Friday, April 27, 2012

Egyptian Presidential Election, Protests, and the Politics of Drafting the New Constitution

An Egyptian girl street vendor displays dairy products for sale under electoral posters in Cairo, Egypt, Monday, April 23, 2012
Well folks, it is a busy news day in Egypt!

There is a big protest in Tahrir. It was called by the Muslim Brotherhood and the Salafis. I like the concept, which is demanding a handover of power to civilians. I am less sanguine about the people who called it. The Free Front for Peaceful Change has refused to participate, saying the Islamists are hijacking the protests after abandoning the streets for months.

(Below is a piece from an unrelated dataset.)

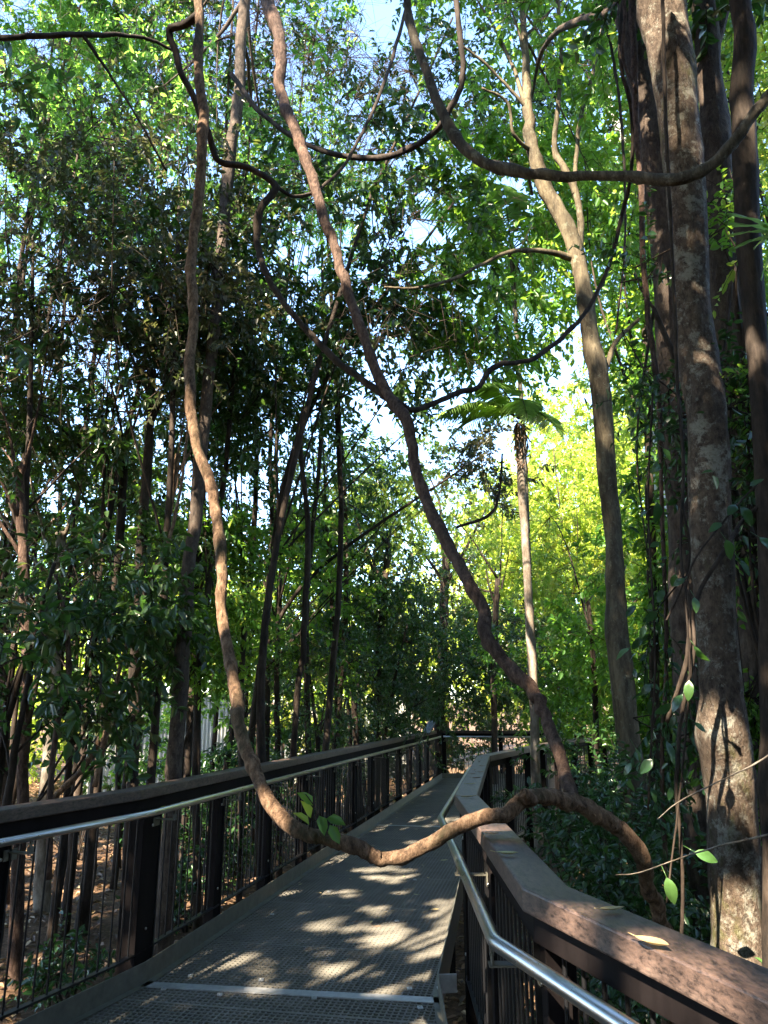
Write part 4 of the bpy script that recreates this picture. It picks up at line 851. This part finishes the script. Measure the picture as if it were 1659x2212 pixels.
# ================================================================== palms
def palm(lab, pts, mat, head, nf, fl_, seed, mat_f='frond', tilt=.3, spread=(0, 6.283), lw_=.045):
    P = VP(pts); x, y, z, r = P[0]; g = ground_z(x, y)
    P = [(x, y, g - .1, r * 1.5), (x, y, g + .2, r * 1.1)] + P
    root = tag(empty('palm', (x, y, g)), lab, 'palm'); rs = random.Random(seed)
    mb = MB(); woody(mb, P, 8, 12, .05, .1, 2, seed)
    under(mb.build('trunk', mat), root)
    h = Vector(head)
    for i in range(4):
        az = rs.uniform(0, 6.283); L = rs.uniform(.3, .6); pts_ = [h + Vector((math.cos(az) * (.03 + .10 * t), math.sin(az) * (.03 + .10 * t), -.04 - L * t * t)) for t in (0, .2, .4, .6, .8, 1)]
        B = np.array([list(pts_[min(5, j // 4)]) for j in range(22)]); D = rng.normal(size=(22, 3)) * .3 + np.array([0, 0, -1.0])
        V, Fq = leaf_arrays(B, D, rng.normal(size=(22, 3)), rng.uniform(.1, .24, 22), np.full(22, .012), .2, .2)
        dl = under(quadmesh('dead_frond', [(V, Fq, np.repeat(rng.random(22) * .6, 2), 0)], ['leaf_litter']), root)
        mb = MB(); mb.tube(pts_, .006, 4); st_ = mb.build('midrib', 'bark_dark'); st_.parent = dl
    for i in range(nf):
        az = spread[0] + (spread[1] - spread[0]) * (i + rs.uniform(-.3, .3)) / nf; el = rs.uniform(.1, 1.1)
        L = fl_ * rs.uniform(.8, 1.1); k = 16; pts_ = []
        for j in range(k + 1):
            t = j / k
            hx = t * L * math.cos(el * (1 - .4 * t)); hz = L * (math.sin(el) * t - (.55 + .2 * math.cos(el)) * t * t)
            pts_.append(h + Vector((math.cos(az) * hx, math.sin(az) * hx, hz)))
        mb = MB(); mb.tube(pts_, [max(.003, .014 * (1 - j / k)) for j in range(k + 1)], 5); st = mb
        nl = 34; B = []; D = []; LL = []
        for j in range(nl):
            t = .12 + .88 * (j + .5) / nl; f = t * k; a = int(min(k - 1, f)); p = pts_[a].lerp(pts_[a + 1], f - a); dr = (pts_[a + 1] - pts_[a]).normalized()
            sd = dr.cross(Vector((0, 0, 1))).normalized()
            for sg in (-1, 1):
                B.append(p); D.append(dr * .55 + sd * sg + Vector((0, 0, -.28 + rs.uniform(-.15, .15)))); LL.append(fl_ * .24 * math.sin(math.pi * min(1, t * .85 + .15)) * rs.uniform(.85, 1.1) + .03)
        LL = np.array(LL); D = np.array([list(v) for v in D]); B = np.array([list(v) for v in B])
        V, Fq = leaf_arrays(B, D, np.tile([0, 0, 1.0], (len(B), 1)), LL, np.full(len(B), lw_ * fl_ / 2), .3, .22)
        fr = under(quadmesh('frond', [(V, Fq, np.repeat(rng.random(len(B)) * .5 + rs.random() * .5, 2), 0)], [mat_f]), root)
        rb = st.build('midrib', 'bark_dark'); rb.parent = fr
palm('slender straight palm rising beside the inner railing with arching green fronds', [(1158, 1700, 9.8, 10), (1155, 1560, 9.8, 10), (1150, 1440, 9.8, 10.5), (1142, 1300, 9.8, 9), (1134, 1150, 9.8, 9), (1126, 1040, 9.8, 9), (1121, 930, 9.8, 7)], 'bark_pale', PY(1121, 905, 9.8), 7, 1.4, 5, spread=(2.2, 5.4), lw_=.020)
palm('tall palm behind the sunlit limb with long pale fronds', [(1154, 1500, 13, 5), (1134, 1000, 13, 5), (1118, 750, 13, 5), (1105, 560, 13, 5)], 'bark_grey', PY(1105, 540, 13), 11, 2.6, 9, lw_=.024)

# ================================================================== shrubs
def shrub(lab, cx, cy, h, r, lm, n=140, ll=.09, K=14, lw=.42, group='shrubs of the forest understorey', gap=-.1, name='shrub'):
    g = ground_z(cx, cy); root = tag(empty(name, (cx, cy, g)), lab, 'shrub', group); mb = MB()
    c = np.array([cx, cy, g + h * .58]); P = crown_points(c, (r, r, h * .5), n, gap, cx * 3 + cy)
    P = P[(P[:, 2] > g + .05)]
    if not len(P): return
    for i in range(9):
        q = Vector(P[random.randrange(len(P))]); a = Vector((cx + random.uniform(-.1, .1), cy + random.uniform(-.1, .1), g - .05)); m_ = a.lerp(q, .5) + Vector((random.uniform(-.12, .12), random.uniform(-.12, .12), .1))
        woody(mb, [(*a, .014), (*m_, .009), (*q, .004)], 5, 5, .05, .5, 0, i)
    under(mb.build('stem', 'bark_dark'), root)
    D = norm((P - c) * np.array([1, 1, .5]) + rng.normal(size=P.shape) * .35 + np.array([0, 0, .35]))
    under(quadmesh('foliage', foliage(P, D, K, .28, ll, lw, .25, jitter=.45), [lm, 'bark_dark']), root)
sh_ = [
 ('glossy dark shrub just behind the near right cap', 1.55, 5.3, 1.7, .75, 'leaf_gloss', 230, .065), ('glossy blue sheened shrub in the angle between near cap and inner railing', 2.2, 6.9, 2.0, .9, 'leaf_gloss', 280, .07),
 ('glossy shrub in front of the grey barked tree', 2.9, 7.1, 1.9, .9, 'leaf_gloss', 260, .07), ('glossy shrub left of the grey barked tree base', 2.6, 8.8, 2.4, 1.0, 'leaf_gloss', 280, .075),
 ('large glossy shrub behind the bushes at right', 4.0, 9.5, 2.6, 1.3, 'leaf_gloss', 320, .08), ('dark low shrub beneath the near timber cap', 1.5, 3.9, 1.1, .7, 'leaf_gloss', 170, .065),
 ('shrub filling the gap left of the mottled trunk', 2.1, 5.6, 1.5, .7, 'leaf_gloss', 200, .07), ('tall shrub beside the far descending railing', 5.0, 12.0, 2.8, 1.4, 'leaf_gloss', 320, .09),
 ('shrub beyond the far descending railing at right', 6.5, 21.5, 3.4, 1.8, 'leaf_dark', 300, .11), ('dark shrub behind the far corner of the boardwalk', 1.6, 21.5, 2.6, 1.4, 'leaf_dark', 300, .1),
 ('dark shrub behind the straight far railing', 3.9, 21.8, 2.7, 1.5, 'leaf_dark', 300, .1), ('dark shrub past the far end of the left railing', -.6, 18.6, 2.4, 1.2, 'leaf_dark', 280, .1),
 ('shrub crowding the left railing two thirds along', -1.9, 14.6, 2.1, 1.1, 'leaf_gloss', 260, .09), ('shrub crowding the left railing halfway along', -2.4, 12.0, 2.0, 1.0, 'leaf_gloss', 260, .085),
 ('shrub behind the left railing near the thin pole trunk', -2.4, 10.0, 1.3, .7, 'leaf_gloss', 150, .08), ('low shrub behind the large kinked post', -2.7, 7.2, .55, .4, 'leaf_gloss', 40, .08),
 ('yellow green shrub at the left edge', -7.4, 13.2, 1.9, 1.1, 'leaf_yellow', 130, .1),
 ('bush behind the crooked stem', -5.0, 13.5, 2.2, 1.1, 'leaf_dark', 150, .1), ('bush in front of the pale fence', -5.6, 18, 2.4, 1.5, 'leaf_green', 240, .11),
 ('bush left of the pale fence', -9.0, 16, 3.2, 1.9, 'leaf_green', 300, .12), ('bush seen below the wavy hanging stem', -3.6, 16.5, 2.6, 1.4, 'leaf_green', 260, .1),
 ('tall bush at the left edge behind the reddish trunk', -8.4, 10.0, 2.4, 1.1, 'leaf_dark', 170, .1)]
for lab, x, y, h, r, lm, n_, ll in sh_: shrub(lab, x, y, h, r, lm, n_, ll)

def big_leaf(mb, p, d, up, ln, wd, curl):
    d = Vector(d).normalized(); sd = d.cross(Vector(up)).normalized(); up = sd.cross(d); k_ = 7; vs = []
    for i in range(k_ + 1):
        t = i / k_; w_ = wd * .5 * max(.03, math.sin(math.pi * t ** .85) ** .8 if t < 1 else 0)
        c = Vector(p) + d * ln * (t - .12 * curl * t * t) - up * ln * curl * t * t * .5
        for j in (-1, -.5, 0, .5, 1): vs.append(c + sd * j * w_ + up * abs(j) * w_ * (.45 - .3 * abs(j)) + up * .02 * ln * math.sin(t * 11 + j * 3))
    mb.add(vs, [(i * 5 + j, i * 5 + j + 1, (i + 1) * 5 + j + 1, (i + 1) * 5 + j) for i in range(k_) for j in range(4)], True)
def set_rnd(o, v):
    a_ = o.data.attributes.new('rnd', 'FLOAT', 'FACE'); a_.data.foreach_set('value', [v] * len(o.data.polygons)); return o
# large leaved climbers on the right trunks
def climber(name, lab, anchors, ll, mat, stem):
    p0 = PY(*anchors[0][:3]); root = tag(empty(name, p0), lab, 'climbing plant')
    mb = MB(); woody(mb, VP([(*a, 2.2) for a in stem]), 6, 6, .05, .4, 0, 3)
    under(mb.build('stem', 'bark_dark'), root)
    for px, py, Y, ang in anchors:
        p = PY(px, py, Y); a = math.radians(ang)
        B = np.array([[p.x, p.y, p.z]]); D = np.array([[math.cos(a), -.25, math.sin(a)]]); nn = np.array([[random.uniform(-.3, .3), -.8, .7]])
        mb = MB(); l_ = ll * random.uniform(.55, 1.1); a2 = a + random.uniform(-.4, .4)
        d_ = Vector((math.cos(a2), random.uniform(-.6, .3), math.sin(a2))); big_leaf(mb, p, d_, nn[0] + rng.normal(size=3) * .35, l_, l_ * random.uniform(.4, .52), random.uniform(.1, .9))
        q_ = p - d_.normalized() * .035 + Vector((0, .03, .01)); mb.tube([p, (p + q_) / 2, q_], .0015, 4)
        under(set_rnd(mb.build('leaf', mat), random.random()), root)
climber('climber', 'climber with large bluish oval leaves scattered over the mottled trunk', [(1590, 1090, 3.7, 200), (1560, 1130, 3.7, 215), (1568, 1165, 3.7, -75), (1620, 1050, 3.7, 40), (1600, 1095, 3.7, -50), (1420, 1085, 3.8, 250), (1500, 1290, 3.7, -110), (1500, 1395, 3.7, -80), (1475, 1500, 3.7, 250),
   (1440, 1600, 3.7, -95), (1500, 1560, 3.7, -60), (1410, 1640, 3.7, 230), (1450, 1520, 3.7, 200), (1490, 1470, 3.7, -120), (1405, 1700, 3.8, -60), (1450, 1700, 3.8, -110), (1500, 1840, 3.7, -30), (1440, 1895, 3.6, -100), (1395, 1350, 3.9, -110), (1380, 1380, 3.9, 220), (1420, 1320, 3.9, -150), (1360, 1400, 4.0, 190), (1480, 1250, 3.7, 200), (1600, 1210, 3.7, -70), (1640, 1160, 3.7, -40)],
   .115, 'leaf_gloss', [(1440, 1950, 3.8), (1470, 1700, 3.75), (1490, 1450, 3.7), (1485, 1250, 3.7), (1560, 1130, 3.7), (1640, 1040, 3.7)])
climber('climber', 'leafy climber hanging beside the thin brown stem left of the mottled trunk', [(1400 + random.uniform(-50, 60), y_, 4.3, random.uniform(190, 350)) for y_ in range(900, 1700, 34)], .085, 'leaf_gloss', [(1400, 1750, 4.3), (1415, 1400, 4.3), (1400, 1100, 4.3), (1410, 850, 4.3)])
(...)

A Constituent Assembly to write Egypt's new constitution is being put together. A mediation committee has been established to end the impasse over the Assembly's make up, according to the Egypt Independent. So far, the parties in the mediation have agreed to grant 15 seats to the FJP ( Muslim Brotherhood) 7 seats to the Nour party (Salafis), and 4 to the Wafd party (center secular) out of the 40 seats to be occupied by political parties. If those numbers are correct, 26 seats have been chosen, leaving 14 to be filled by other political parties. It is not clear what algorithm has been used to date to fill the seats. A court ruling in March determined that the Constituent Assembly had to be reformed due to its lack of diversity. As someone outside this mediation, my concern is that it is not clear whether women, bedouins, Christians, leftists, secular persons, or new parties that are not Islamists are on this Assembly. There is a lot at stake here. If the new Egyptian Constitution is not well written, then it will be very difficult for Egypt to emerge into a full-fledged democracy. Check out an article that gives some insight into this process.

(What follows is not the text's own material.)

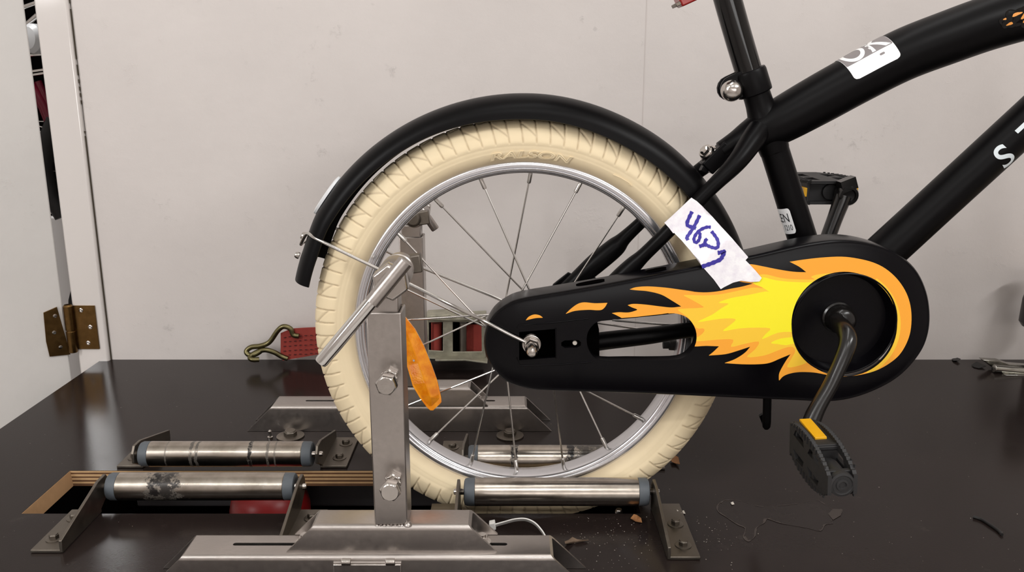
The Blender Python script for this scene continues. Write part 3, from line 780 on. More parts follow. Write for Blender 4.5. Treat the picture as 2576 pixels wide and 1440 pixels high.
# mudguard bolt and bracket behind the seat tube
part(MB().obox(A(1803, 396, YM), (.010, 0, .0105), (0, .009, 0), (-.0052, 0, .005)).obox(A(1778, 414, YM), (.0035, 0, .0075), (0, .006, 0), (-.003, 0, .0014)), 'mudguard_bracket', 'black', bike, bevel=.0012)
part(MB().lathe(A(1784, 388, YM), (-.62, -.45, .45), [(.0085, -.002), (.0088, .001), (.0082, .0015), (.0072, .0022), (.0070, .0062), (.0058, .0074)], 24).lathe(A(1779, 384, YM - .004), (-.62, -.45, .45), [(.0044, 0), (.0044, .006), (.003, .007)], sides=6), 'mudguard_bolt', 'zinc', bike)

# the parts of the bicycle beyond the frame, plainly: saddle, head tube, fork and front wheel
sp0 = A(1755, -262, YM); mb = MB(); vs = []; NSd = 13
for i in range(NSd):
    q = i/(NSd - 1); x = -.105 + .215*q; w = .062*(1 - q)**.55*(.55 + .45*min(1, q*6)) + .016
    for k in range(16):
        a = 2*math.pi*k/16; zz = math.sin(a)*(.016 if math.sin(a) > 0 else .022); vs.append(sp0 + Vector((x, math.cos(a)*w, .018 + zz + .010*(2*q - 1)**2)))
mb.add(vs, [(i*16 + k, i*16 + (k+1) % 16, (i+1)*16 + (k+1) % 16, (i+1)*16 + k) for i in range(NSd - 1) for k in range(16)] + [tuple(range(16))[::-1], tuple((NSd - 1)*16 + k for k in range(16))])
part(mb, 'saddle', 'rubber', bike, ang=60)
hA, hB = Vector((.578, YM, .548)), Vector((.642, YM, .430))
part(MB().tube([hA, hB], .021, 28), 'head_tube', 'black', bike)
part(MB().tube([tt_c[-1] - (tt_c[-1] - tt_c[-6]).normalized()*.01, hA.lerp(hB, .22)], [tt_r[-1]*.99, tt_r[-1]*.9], 28), 'top_tube_end', 'black', bike)
part(MB().tube([dt_c[-1] - (dt_c[-1] - dt_c[-8]).normalized()*.01, hA.lerp(hB, .52)], [dt_r[-1]*.99, .019], 28), 'down_tube_end', 'black', bike)
FW = Vector((.775, YM, .2056))
part(MB().tube([hB + Vector((0, -.045, -.012)), hB + Vector((0, .045, -.012))], .013, 16), 'fork_crown', 'black', bike)
for sy in (-1, 1): part(MB().tube(crom([tuple(hB + Vector((0, sy*.040, -.012))), tuple(FW.lerp(hB, .45) + Vector((0, sy*.042, 0))), tuple(FW + Vector((0, sy*.044, 0)))], 5), .0115, 16), 'fork_blade', 'black', bike)
off = FW - WC
for src, nm in ((tyre, 'front_tyre'), (rim, 'front_rim')):
    o = src.copy(); COL.objects.link(o); o.name = nm; o.location = src.location + off
    if nm == 'front_rim': fr_ = o
for s_ in [q for q in rim.children]:
    o = s_.copy(); COL.objects.link(o); o.parent = fr_
hb = [q for q in bike.children if q.name.startswith('hub')][0]; o = hb.copy(); COL.objects.link(o); o.location = hb.location + off; o.name = 'front_hub'
# ------------------------------------------------------------------ chain case
YC = .7415
c1 = lambda x, y: (1180 + x/3, 560 + y/3)
c2 = lambda x, y: (1700 + x/2.88, 560 + y/2.88)
ol = [(1217, 862), (1223, 825), (1242, 792), (1274, 767), (1313, 752), (1413, 735), (1513, 718), (1613, 699), (1747, 673), (1880, 647), (1978, 625), (2047, 611), (2117, 604), (2186, 611), (2252, 634), (2305, 676), (2334, 734), (2343, 796), (2336, 850), (2315, 895), (2273, 943), (2221, 977), (2151, 1004), (2082, 1014), (2012, 1011), (1908, 1007), (1780, 1001), (1580, 993), (1380, 987), (1330, 982), (1280, 967), (1247, 940), (1224, 902)]
OUT = [(p.x, p.y) for p in crom(ol, 5, True)]
def shrink(L, d):
    n = len(L); r = []
    for i in range(n):
        a, b = Vector(L[i-1]), Vector(L[(i+1) % n]); t_ = (b - a).normalized(); nn = Vector((-t_.y, t_.x))
        r.append((L[i][0] + nn.x*d, L[i][1] + nn.y*d))
    return r
if not inside(shrink(OUT, 8)[0], OUT): SG = -1
else: SG = 1
INN = shrink(OUT, 15*SG)
WIN = [(p.x, p.y) for p in crom([(1513, 808), (1590, 799), (1673, 790), (1704, 790), (1732, 802), (1750, 830), (1751, 862), (1736, 888), (1708, 904), (1647, 907), (1580, 907), (1516, 907), (1492, 897), (1478, 872), (1477, 843), (1490, 820)], 3, True)]
CR = [(2124 + 132*math.cos(k*math.pi/36), 816 + 131*math.sin(k*math.pi/36)) for k in range(72)]
AX = [(1306, 836), (1397, 828), (1398, 900), (1306, 907)]
SL = [(1412, 862), (1420, 857), (1455, 856), (1462, 862), (1461, 870), (1452, 875), (1420, 876), (1412, 871)]
mb = MB(); n = len(OUT)
rings = [(OUT, .771), (OUT, .746), (shrink(OUT, 2*SG), .7432), (shrink(OUT, 5*SG), .7420), (shrink(OUT, 12*SG), .7420), (INN, YC)]
base = 0
for L, y in rings: mb.v += [Vector((p.x, y, p.z)) for p in (A(u, v, YC) for u, v in L)]
for k in range(len(rings) - 1): mb.f += [(k*n + i, k*n + (i+1) % n, (k+1)*n + (i+1) % n, (k+1)*n + i) for i in range(n)]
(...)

With regard to the Presidential election, the National Association for Change is attempting to agree on a single revolutionary candidate. Leftist lawyer, Khaled Ali is a human rights advocate who has been on the approved list of candidates. He has said he will waive his candidacy if a consensus candidate is chosen. The National Association for Change has stated that they support the following principals: the civilian democratic nature of the state, the guarantee of full citizenship rights without discrimination on the basis of religion, race or gender. The Association also said these ideas need to be included in the constitution. If the candidates fail to agree among themselves, a "committee of wise men" will be put together to make a binding choice, if the candidates fail to agree. On the gender equality piece, I hope a woman is on the committee.

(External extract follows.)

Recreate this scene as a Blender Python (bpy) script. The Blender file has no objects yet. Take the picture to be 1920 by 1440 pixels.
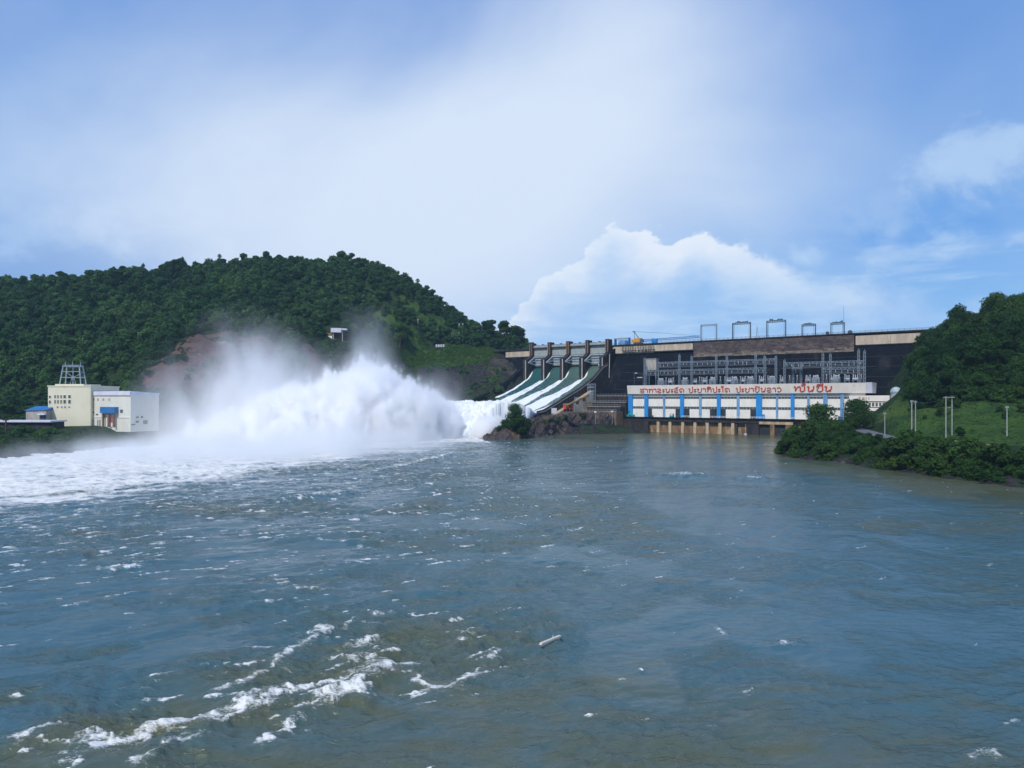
import bpy, math, random
import numpy as np
from mathutils import Vector

SC = bpy.context.scene
COL = SC.collection
R = math.radians
rng = np.random.default_rng(7)
random.seed(7)

# ------------------------------------------------------------------ camera
CAM_Z = 22.0
FPX = 1297.0                      # focal length in photo pixels (1920 wide)
HOR = 748.0                       # photo row of the horizon
cd = bpy.data.cameras.new('camera')
cd.sensor_width = 36.0
cd.lens = FPX / 1920.0 * 36.0
cd.shift_y = (HOR - 720.0) / 1920.0
cd.clip_start = 0.5
cd.clip_end = 9000.0
cam = bpy.data.objects.new('camera', cd)
COL.objects.link(cam)
cam.location = (0, 0, CAM_Z)
cam.rotation_euler = (R(90), 0, 0)
SC.camera = cam

# ------------------------------------------------------------------ render settings
SC.render.engine = 'CYCLES'
SC.cycles.max_bounces = 26
SC.cycles.diffuse_bounces = 3
SC.cycles.glossy_bounces = 3
SC.cycles.transmission_bounces = 4
SC.cycles.transparent_max_bounces = 26
SC.cycles.volume_bounces = 24
SC.cycles.volume_step_rate = 1.6
SC.cycles.volume_max_steps = 256
SC.cycles.use_denoising = True
SC.cycles.caustics_reflective = False
SC.cycles.caustics_refractive = False
SC.view_settings.view_transform = 'Standard'
SC.view_settings.look = 'None'
SC.view_settings.gamma = 1.0
SC.view_settings.use_curve_mapping = False
SC.view_settings.exposure = 0.0

# ------------------------------------------------------------------ node helpers
class NT:
    """small builder for math in a node tree"""
    def __init__(s, nt):
        s.nt = nt
    def new(s, t, **kw):
        n = s.nt.nodes.new(t)
        for k, v in kw.items():
            setattr(n, k, v)
        return n
    def lk(s, a, b):
        s.nt.links.new(a, b)
    def put(s, sock, v):
        if isinstance(v, bpy.types.NodeSocket):
            s.nt.links.new(v, sock)
        else:
            sock.default_value = v
    def m(s, op, a, b=None, c=None, clamp=False):
        n = s.nt.nodes.new('ShaderNodeMath')
        n.operation = op
        n.use_clamp = clamp
        s.put(n.inputs[0], a)
        if b is not None:
            s.put(n.inputs[1], b)
        if c is not None:
            s.put(n.inputs[2], c)
        return n.outputs[0]
    def vm(s, op, a, b=None):
        n = s.nt.nodes.new('ShaderNodeVectorMath')
        n.operation = op
        s.put(n.inputs[0], a)
        if b is not None:
            s.put(n.inputs[1], b)
        return n.outputs[0]
    def noise(s, vec, scale, detail=3.0, rough=0.5, dist=0.0):
        n = s.nt.nodes.new('ShaderNodeTexNoise')
        s.put(n.inputs['Vector'], vec)
        n.inputs['Scale'].default_value = scale
        n.inputs['Detail'].default_value = detail
        n.inputs['Roughness'].default_value = rough
        n.inputs['Distortion'].default_value = dist
        return n.outputs[0]
    def sstep(s, v, lo, hi):
        n = s.nt.nodes.new('ShaderNodeMapRange')
        n.interpolation_type = 'SMOOTHSTEP'
        s.put(n.inputs[0], v)
        s.put(n.inputs[1], lo)
        s.put(n.inputs[2], hi)
        return n.outputs[0]
    def mix(s, f, a, b):
        n = s.nt.nodes.new('ShaderNodeMix')
        n.data_type = 'RGBA'
        s.put(n.inputs[0], f)
        s.put(n.inputs[6], a if isinstance(a, bpy.types.NodeSocket) else (*a[:3], 1))
        s.put(n.inputs[7], b if isinstance(b, bpy.types.NodeSocket) else (*b[:3], 1))
        return n.outputs[2]
    def curve(s, v, pts, lo, hi):
        """piecewise value curve: pts (x,y), y in 0..1, through a colour ramp over lo..hi"""
        mr = s.nt.nodes.new('ShaderNodeMapRange')
        s.put(mr.inputs[0], v)
        mr.inputs[1].default_value = lo
        mr.inputs[2].default_value = hi
        cr = s.nt.nodes.new('ShaderNodeValToRGB')
        cr.color_ramp.interpolation = 'LINEAR'
        el = cr.color_ramp.elements
        for i, (x, y) in enumerate(pts):
            p = (x - lo) / (hi - lo)
            e = el[i] if i < 2 else el.new(p)
            e.position = p
            e.color = (y, y, y, 1)
        s.lk(mr.outputs[0], cr.inputs[0])
        return cr.outputs[0]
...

With regard to the Mubarak approved choice of presidential candidates, Ahmed Shafiq, Hosni Mubarka's last prime minister , says he has the military and political experience to lead Egypt into a new democratic era. Huuhhh? I thought you were with the guy we fired last January 25th, Ahmed? He was disqualified by the Political Isolation Law, which banned former Mubarak officials, then 48 hours later, the Presidential Election Commission reinstated him. Shafiq has close military ties, and is certainly someone the SCAF (the ruling military junta) knows well, and would be comfortable with.